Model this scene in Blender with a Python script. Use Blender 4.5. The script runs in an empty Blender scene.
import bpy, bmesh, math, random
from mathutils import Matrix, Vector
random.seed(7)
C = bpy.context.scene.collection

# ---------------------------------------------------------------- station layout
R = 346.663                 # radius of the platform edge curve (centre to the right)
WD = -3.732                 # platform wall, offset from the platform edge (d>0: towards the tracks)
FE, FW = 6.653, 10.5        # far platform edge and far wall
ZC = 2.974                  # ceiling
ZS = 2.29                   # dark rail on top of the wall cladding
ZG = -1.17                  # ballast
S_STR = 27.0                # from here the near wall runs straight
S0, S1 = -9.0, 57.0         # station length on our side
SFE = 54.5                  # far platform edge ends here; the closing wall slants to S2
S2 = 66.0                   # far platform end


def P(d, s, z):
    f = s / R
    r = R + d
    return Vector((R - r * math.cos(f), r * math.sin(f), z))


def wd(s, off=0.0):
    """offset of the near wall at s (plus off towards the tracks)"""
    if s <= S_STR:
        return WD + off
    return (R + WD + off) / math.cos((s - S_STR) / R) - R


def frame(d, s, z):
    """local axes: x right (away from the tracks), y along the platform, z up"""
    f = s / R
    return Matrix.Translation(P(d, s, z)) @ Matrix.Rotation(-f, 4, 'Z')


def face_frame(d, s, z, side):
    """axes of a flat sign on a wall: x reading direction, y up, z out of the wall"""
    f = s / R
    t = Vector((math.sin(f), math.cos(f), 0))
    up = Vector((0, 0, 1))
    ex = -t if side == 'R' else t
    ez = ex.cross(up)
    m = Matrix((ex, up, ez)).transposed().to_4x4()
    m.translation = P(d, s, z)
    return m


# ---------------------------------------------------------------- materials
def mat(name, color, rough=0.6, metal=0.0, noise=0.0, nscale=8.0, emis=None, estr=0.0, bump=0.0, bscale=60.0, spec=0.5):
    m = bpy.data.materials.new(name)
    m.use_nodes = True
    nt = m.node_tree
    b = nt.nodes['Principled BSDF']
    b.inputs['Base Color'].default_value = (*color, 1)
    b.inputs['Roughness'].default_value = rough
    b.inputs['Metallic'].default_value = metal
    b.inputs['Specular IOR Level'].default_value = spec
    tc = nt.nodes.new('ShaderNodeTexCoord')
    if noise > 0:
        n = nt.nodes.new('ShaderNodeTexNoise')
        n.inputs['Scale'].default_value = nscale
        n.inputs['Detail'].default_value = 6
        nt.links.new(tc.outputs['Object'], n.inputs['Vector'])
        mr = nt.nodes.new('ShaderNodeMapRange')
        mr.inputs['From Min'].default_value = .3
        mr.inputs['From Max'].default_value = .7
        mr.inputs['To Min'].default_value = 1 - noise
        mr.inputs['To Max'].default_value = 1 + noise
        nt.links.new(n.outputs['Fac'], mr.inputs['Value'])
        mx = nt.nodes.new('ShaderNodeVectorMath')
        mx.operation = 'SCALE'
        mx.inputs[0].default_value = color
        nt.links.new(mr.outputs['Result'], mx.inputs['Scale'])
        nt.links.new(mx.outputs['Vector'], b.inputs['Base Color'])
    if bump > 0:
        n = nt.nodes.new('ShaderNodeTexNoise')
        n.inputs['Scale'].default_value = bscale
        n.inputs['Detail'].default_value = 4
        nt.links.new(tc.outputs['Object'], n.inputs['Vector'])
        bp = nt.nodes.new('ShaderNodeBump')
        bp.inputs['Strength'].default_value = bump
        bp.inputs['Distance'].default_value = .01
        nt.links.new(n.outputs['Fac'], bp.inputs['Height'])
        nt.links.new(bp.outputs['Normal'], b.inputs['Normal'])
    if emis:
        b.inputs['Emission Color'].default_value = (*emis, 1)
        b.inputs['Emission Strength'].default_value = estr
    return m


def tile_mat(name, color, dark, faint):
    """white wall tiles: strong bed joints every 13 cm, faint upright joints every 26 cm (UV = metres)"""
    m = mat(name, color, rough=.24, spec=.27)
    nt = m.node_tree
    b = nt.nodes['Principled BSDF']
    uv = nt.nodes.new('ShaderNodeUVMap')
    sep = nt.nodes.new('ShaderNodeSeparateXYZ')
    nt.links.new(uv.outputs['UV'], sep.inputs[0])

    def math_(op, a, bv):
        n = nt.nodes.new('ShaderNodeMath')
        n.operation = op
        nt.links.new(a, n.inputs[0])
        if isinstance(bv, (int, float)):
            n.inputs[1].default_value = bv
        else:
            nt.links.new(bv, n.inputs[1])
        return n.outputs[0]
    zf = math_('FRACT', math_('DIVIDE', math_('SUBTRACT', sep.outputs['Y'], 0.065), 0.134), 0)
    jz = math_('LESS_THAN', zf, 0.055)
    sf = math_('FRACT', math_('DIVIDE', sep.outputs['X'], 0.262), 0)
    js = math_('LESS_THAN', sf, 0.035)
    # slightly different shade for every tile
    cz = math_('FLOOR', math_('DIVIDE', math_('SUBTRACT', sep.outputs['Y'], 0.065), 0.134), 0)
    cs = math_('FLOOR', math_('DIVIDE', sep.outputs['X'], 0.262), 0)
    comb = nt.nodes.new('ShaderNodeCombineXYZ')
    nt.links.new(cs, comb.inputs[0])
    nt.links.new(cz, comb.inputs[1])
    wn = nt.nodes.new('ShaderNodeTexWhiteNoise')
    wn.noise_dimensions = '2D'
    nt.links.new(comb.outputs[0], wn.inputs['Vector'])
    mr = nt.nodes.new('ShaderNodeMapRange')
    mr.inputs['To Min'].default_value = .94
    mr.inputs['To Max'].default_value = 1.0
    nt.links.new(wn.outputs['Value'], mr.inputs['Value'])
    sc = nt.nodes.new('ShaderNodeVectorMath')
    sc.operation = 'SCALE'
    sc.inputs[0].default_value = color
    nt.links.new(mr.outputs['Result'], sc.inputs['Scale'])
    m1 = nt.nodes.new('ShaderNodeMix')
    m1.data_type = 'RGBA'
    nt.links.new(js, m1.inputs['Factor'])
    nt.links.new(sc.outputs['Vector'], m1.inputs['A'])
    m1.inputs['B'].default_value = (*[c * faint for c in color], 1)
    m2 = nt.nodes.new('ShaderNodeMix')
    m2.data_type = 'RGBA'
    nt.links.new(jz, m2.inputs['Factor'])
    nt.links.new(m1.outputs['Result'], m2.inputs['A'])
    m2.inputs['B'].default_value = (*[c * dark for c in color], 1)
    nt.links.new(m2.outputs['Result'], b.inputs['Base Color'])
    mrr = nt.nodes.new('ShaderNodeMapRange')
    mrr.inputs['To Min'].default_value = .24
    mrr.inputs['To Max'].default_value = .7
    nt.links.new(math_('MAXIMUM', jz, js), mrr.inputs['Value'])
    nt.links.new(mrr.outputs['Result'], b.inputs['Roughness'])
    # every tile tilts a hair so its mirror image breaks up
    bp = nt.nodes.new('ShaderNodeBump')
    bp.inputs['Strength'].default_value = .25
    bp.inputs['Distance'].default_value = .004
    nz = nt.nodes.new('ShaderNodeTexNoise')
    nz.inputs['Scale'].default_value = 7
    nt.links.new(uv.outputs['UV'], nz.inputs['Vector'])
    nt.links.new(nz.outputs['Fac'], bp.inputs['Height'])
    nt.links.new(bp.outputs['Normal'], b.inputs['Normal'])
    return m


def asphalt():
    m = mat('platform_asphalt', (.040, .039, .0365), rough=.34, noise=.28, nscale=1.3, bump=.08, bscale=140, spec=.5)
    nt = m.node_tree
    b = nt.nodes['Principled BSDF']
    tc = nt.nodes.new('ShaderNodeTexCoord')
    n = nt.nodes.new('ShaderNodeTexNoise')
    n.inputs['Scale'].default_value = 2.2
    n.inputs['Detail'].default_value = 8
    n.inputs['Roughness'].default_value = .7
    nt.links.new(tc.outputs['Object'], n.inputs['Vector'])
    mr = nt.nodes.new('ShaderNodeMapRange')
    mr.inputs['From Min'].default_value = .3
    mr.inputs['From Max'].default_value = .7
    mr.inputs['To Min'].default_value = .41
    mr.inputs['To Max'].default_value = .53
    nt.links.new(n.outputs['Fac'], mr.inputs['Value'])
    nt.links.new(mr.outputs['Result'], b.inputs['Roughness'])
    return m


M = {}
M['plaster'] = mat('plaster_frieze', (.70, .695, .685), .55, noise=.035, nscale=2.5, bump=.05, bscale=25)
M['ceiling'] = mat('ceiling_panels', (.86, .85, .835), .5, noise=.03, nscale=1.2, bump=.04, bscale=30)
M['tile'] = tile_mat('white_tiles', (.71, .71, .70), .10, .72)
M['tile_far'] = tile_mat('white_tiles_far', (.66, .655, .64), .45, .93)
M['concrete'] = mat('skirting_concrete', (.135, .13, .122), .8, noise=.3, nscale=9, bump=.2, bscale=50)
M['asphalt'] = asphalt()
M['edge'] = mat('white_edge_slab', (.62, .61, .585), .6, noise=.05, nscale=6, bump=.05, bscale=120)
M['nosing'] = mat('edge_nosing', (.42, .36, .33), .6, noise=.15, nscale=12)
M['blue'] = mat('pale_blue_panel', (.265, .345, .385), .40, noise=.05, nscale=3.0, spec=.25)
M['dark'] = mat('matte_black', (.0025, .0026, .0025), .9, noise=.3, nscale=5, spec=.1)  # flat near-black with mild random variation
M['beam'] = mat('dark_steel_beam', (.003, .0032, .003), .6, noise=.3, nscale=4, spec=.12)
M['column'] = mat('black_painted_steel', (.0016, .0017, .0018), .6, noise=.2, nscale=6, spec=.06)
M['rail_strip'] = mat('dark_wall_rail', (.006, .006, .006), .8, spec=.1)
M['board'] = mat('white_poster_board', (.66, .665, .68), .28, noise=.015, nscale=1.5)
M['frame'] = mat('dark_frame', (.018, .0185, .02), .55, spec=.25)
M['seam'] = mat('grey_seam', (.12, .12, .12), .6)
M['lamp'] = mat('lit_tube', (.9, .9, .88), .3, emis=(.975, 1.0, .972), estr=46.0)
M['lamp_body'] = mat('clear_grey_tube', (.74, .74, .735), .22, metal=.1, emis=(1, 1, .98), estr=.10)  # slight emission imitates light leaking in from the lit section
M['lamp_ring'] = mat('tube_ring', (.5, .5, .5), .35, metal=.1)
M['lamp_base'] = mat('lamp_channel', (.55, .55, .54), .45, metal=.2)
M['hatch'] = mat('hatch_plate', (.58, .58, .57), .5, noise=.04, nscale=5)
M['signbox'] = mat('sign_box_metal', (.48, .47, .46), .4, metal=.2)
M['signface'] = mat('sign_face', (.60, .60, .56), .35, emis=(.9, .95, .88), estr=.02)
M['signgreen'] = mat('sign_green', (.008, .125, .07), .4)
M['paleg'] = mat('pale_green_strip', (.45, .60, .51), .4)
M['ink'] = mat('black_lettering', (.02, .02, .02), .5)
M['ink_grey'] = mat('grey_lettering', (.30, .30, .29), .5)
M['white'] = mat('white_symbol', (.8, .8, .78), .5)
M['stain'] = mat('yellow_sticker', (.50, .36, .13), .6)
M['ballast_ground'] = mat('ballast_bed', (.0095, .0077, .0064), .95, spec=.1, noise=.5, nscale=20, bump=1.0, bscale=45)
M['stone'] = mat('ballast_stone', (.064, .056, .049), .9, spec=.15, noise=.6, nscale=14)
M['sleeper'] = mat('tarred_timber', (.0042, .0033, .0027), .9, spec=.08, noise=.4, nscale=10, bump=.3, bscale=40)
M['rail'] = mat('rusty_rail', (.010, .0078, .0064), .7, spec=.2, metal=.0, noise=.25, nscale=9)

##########

Exactly repeat the lines running from the top of the listing to the line bearing "return Matrix.Translation(P(d, s, z))", both of those lines included, and only them.

Model this scene in Blender with a Python script. Use Blender 4.5. The script runs in an empty Blender scene.
import bpy, bmesh, math, random
from mathutils import Matrix, Vector
random.seed(7)
C = bpy.context.scene.collection

# ---------------------------------------------------------------- station layout
R = 346.663                 # radius of the platform edge curve (centre to the right)
WD = -3.732                 # platform wall, offset from the platform edge (d>0: towards the tracks)
FE, FW = 6.653, 10.5        # far platform edge and far wall
ZC = 2.974                  # ceiling
ZS = 2.29                   # dark rail on top of the wall cladding
ZG = -1.17                  # ballast
S_STR = 27.0                # from here the near wall runs straight
S0, S1 = -9.0, 57.0         # station length on our side
SFE = 54.5                  # far platform edge ends here; the closing wall slants to S2
S2 = 66.0                   # far platform end


def P(d, s, z):
    f = s / R
    r = R + d
    return Vector((R - r * math.cos(f), r * math.sin(f), z))


def wd(s, off=0.0):
    """offset of the near wall at s (plus off towards the tracks)"""
    if s <= S_STR:
        return WD + off
    return (R + WD + off) / math.cos((s - S_STR) / R) - R


def frame(d, s, z):
    """local axes: x right (away from the tracks), y along the platform, z up"""
    f = s / R
    return Matrix.Translation(P(d, s, z)) @ Matrix.Rotation(-f, 4, 'Z')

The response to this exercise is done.